Vladislav> I would also suggest one more feature: support for block
Vladislav> level de-duplication. I mean:

Vladislav> 1. Ability for Btrfs to have blocks in several files to
Vladislav> point to the same block on disk

Yikes!  I'd be *very* wary of this feature.  It's going to be
computationally expensive to do, and it's going to make the entire
filesystem more fragile, since now one bit of corruption means that
possibly all files with that block are now toast.  

There would need to be some serious parity checking done here to make
me feel confortable with such a system.  
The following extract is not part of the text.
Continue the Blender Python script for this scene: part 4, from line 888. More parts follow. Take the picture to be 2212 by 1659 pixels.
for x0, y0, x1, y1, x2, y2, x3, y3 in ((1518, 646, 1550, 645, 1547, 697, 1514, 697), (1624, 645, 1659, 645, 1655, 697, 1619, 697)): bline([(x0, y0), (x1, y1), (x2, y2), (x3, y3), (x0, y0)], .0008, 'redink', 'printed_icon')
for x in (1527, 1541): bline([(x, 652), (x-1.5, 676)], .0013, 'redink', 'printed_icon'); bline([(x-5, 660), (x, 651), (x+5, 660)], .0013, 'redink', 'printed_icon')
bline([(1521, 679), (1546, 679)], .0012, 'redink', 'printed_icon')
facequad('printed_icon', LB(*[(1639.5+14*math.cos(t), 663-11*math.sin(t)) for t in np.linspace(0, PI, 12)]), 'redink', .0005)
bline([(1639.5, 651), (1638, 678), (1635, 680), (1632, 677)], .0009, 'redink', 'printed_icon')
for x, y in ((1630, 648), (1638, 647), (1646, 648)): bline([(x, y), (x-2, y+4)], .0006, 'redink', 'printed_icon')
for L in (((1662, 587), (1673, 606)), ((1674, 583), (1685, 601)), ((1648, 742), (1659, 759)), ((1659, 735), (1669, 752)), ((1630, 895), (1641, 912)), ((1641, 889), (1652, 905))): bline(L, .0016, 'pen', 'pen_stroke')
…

Vladislav> 2. Support for new syscall or IOCTL to de-duplicate as a
Vladislav> single transaction two or more blocks on disk, i.e. link
Vladislav> them to one of them and free others

Do you want it per-block, or per-file?  

Vladislav> 3. De-de-duplicate blocks on disk, i.e. copy them on write

You mean that if two files are sharing blocks and one gets written to,
then the changes are copied to a new block and the pointers updated?
Sure, that's a integral part of the concest.

Vladislav> I suppose that de-duplication itself would be done by some
Vladislav> user space process that would scan files, determine blocks
Vladislav> with the same data and then de-duplicate them by using
Vladislav> syscall or IOCTL (2).

Lots of work... where do you keep the metadata then?  In the
filesystem?  

Vladislav> That would be very usable feature, which in most cases
Vladislav> would allow to shrink occupied disk space on 50-90%.

Maybe.  It's reliability I'd be concerned about here.